Supercherie religieuse
La supercherie katumbiste n’est pas passé inaperçue. Pas pour tout le monde. Dans un tweet rageur, l’économiste Noël K. Tshiani, connu pour sa désormais célèbre proposition de loi sur la nationalité d’origine, assure que «aucun vrai congolais n’a besoin que les gens chantent qu’il est congolais. Lorsque vous voyez des gens soudoyés pour chanter qu’un individu est congolais, cela signifie que la personne concernée n’est pas authentiquement et véritablement congolaise. La souveraineté de la RDC n’est pas négociable. N’est éligible pour les fonctions de souveraineté qu’un congolais d’origine, né de mère et de père congolais d’origine». Quelques jours plus tôt, le 19 décembre, ce candidat malheureux à la présidentielle 2018 avait annoncé un tour des provinces pour animer des conférences de sensibilisation à la proposition loi Tshiani. La première étape de ce périple combattant sera … l’université de Kisangani où des conférences débats sont programmées dès le 28 janvier prochain.
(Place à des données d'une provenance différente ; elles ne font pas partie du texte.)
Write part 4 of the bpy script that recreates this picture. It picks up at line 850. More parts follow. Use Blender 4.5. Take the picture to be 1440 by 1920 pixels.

Au sein de l’Union Sacrée de la Nation, les attaques de Moïse Katumbi contre le gouvernement auquel il participe par ses partisans interposés ne sont pas passées inaperçues. Au cours d’une adresse aux combattants, mercredi 22 à Kinshasa, Augustin Kabuya, secrétaire général de l’UDPS, a tenu à clarifier la situation en des termes clairs : «Nous avons un discours à tenir en 2023 devant la population, que personne ne vous fasse peur. Nous sommes des co-gestionnaires de la chose publique (…). Nous sommes en train de gérer le pays tous ensemble. Que personne ne vous tromlpe que c’est le bilan de l’UDPS seule (…) Que personne de vous effraie», a-t-il déclaré. Les joutes oratoires en vue de la prochaine présidentielle s’annoncent on ne peut plus houleuses.